Hoy arranco mis cincuenta, unos cuantos, digamos. La mente es rara.
Recibí el primer saludo pasados tres minutos de las cero y lo
primero que se me vino a la cabeza fue la sonrisa de Chicho. Hay
entre quienes pueden leer esto unxs cuantxs que lo conocieron y
sabrán entender lo que significa acordarse de él, sobre todo de su
sonrisa; ¿pero por qué acordarme hoy, en ese momento y de una forma
tan brutal que me erizó la piel?
La vida no es justa ni injusta, al menos eso creo; pero a veces
parece que sí. He sido ingrato, ruin, insolidario, egoísta, cruel,
embustero y tantas otras cosas que soy aun, tal vez en mayor medida.

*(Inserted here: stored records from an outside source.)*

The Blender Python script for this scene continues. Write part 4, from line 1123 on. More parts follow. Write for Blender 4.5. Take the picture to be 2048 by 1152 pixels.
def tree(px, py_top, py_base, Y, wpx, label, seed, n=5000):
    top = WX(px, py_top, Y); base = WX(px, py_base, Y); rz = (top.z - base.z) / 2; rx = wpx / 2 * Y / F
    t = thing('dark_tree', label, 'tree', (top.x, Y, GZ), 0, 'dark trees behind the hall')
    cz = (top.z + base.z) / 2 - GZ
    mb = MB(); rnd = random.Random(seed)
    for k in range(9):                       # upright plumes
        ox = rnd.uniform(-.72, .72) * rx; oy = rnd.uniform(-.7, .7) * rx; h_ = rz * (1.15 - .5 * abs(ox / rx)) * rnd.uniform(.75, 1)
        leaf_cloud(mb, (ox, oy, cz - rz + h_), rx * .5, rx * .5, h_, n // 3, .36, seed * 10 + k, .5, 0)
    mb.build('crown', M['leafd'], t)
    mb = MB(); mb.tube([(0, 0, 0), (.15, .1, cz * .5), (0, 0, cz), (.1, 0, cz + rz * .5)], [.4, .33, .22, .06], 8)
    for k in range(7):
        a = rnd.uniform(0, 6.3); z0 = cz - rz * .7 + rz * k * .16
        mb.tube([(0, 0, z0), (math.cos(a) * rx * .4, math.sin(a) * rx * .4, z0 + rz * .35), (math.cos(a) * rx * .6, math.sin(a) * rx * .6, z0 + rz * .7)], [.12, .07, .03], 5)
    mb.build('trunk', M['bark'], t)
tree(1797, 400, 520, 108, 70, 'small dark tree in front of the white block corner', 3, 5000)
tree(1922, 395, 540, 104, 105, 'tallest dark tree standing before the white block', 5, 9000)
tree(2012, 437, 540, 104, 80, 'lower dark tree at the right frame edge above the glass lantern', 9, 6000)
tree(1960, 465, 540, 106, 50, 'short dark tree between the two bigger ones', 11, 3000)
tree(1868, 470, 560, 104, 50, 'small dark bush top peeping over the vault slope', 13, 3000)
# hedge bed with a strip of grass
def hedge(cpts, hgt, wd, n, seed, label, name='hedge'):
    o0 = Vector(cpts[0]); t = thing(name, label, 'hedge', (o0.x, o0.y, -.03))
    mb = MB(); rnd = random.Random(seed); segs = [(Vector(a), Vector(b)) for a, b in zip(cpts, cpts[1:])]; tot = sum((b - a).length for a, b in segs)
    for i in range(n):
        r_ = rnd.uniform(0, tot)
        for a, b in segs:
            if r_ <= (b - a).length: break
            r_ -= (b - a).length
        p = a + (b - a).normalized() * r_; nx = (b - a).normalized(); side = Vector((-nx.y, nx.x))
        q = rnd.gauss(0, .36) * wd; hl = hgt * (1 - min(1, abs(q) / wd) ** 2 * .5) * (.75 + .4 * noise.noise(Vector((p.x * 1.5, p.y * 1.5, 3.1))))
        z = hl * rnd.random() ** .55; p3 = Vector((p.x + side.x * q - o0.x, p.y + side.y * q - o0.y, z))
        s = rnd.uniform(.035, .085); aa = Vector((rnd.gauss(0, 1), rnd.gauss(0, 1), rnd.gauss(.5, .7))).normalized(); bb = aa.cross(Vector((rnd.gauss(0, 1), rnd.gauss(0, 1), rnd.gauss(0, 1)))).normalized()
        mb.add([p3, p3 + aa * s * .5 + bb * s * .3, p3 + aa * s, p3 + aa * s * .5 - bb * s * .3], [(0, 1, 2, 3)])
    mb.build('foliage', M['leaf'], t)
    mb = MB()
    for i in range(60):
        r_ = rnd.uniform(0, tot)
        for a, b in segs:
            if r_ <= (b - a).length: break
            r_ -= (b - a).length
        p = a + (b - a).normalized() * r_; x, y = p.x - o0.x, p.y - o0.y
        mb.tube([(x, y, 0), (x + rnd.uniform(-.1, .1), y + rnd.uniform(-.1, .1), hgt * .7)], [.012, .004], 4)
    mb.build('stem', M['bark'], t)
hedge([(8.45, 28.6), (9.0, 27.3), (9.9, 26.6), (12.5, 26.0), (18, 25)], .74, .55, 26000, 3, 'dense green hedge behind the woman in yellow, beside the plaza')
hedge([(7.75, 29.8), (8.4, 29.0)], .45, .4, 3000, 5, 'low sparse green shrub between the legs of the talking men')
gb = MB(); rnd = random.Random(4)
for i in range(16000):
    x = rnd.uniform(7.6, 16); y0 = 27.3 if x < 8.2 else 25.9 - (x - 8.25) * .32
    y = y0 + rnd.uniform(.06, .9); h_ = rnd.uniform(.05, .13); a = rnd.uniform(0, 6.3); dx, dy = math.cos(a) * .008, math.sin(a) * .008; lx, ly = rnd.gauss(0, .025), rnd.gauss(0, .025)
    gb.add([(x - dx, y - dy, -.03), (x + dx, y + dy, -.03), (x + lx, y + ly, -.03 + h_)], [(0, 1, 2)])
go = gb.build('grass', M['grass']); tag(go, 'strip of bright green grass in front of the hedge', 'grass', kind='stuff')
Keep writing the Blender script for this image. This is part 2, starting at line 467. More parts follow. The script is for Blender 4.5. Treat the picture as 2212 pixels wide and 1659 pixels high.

Tuve mucha suerte, eso sí; se me ha querido y en algunos casos se me
quiere con una demasía que no acabo de comprender, sobre todo por
parte de gente cuya estatura es inalcanzable para alguien como yo.
Pero arranco mis cincuenta y Chicho no está. No está y tiene,
tendría que estar, más que yo, más que muchxs.
Lloro; escribo y lloro y no sé por qué, o sí, por él. Porque yo
tengo cincuenta y él no tiene y eso está mal, o tiene que estarlo.
Pareciera que quiero regalarme un padecer en mi día, pero no, es al
revés; creo que pienso en Chicho porque él era la imagen viva de mi
incompetencia. Hermoso como la pelusa del panadero volando a
contraluz, me dejó como regalo una sonrisa enorme a cambio de una
nota que ni siquiera lo calificaba.
Me regalo a Chicho, no a su memoria ni a su recuerdo, porque él no
lo hubiera querido; no hubiera tomado bien que todo lo que anhelaba y
hacía quedara como pieza de museo en la vitrina de lo que algún que
otro rufián llama “memoria”. No. Memoria es otra cosa y es lo
que no hago y por eso es que lloro y lo extraño. Es como si
estuviera exigiéndole a la muerte una redención para mí, por todo
lo que no soy, por todo lo que debo ser si de veras lo necesito al
lado.
Somos nosotros y yo no estoy, pero Chicho viene igual y me perdona y
me sonríe.
Gracias, Chicho del alma. Te quiero mucho.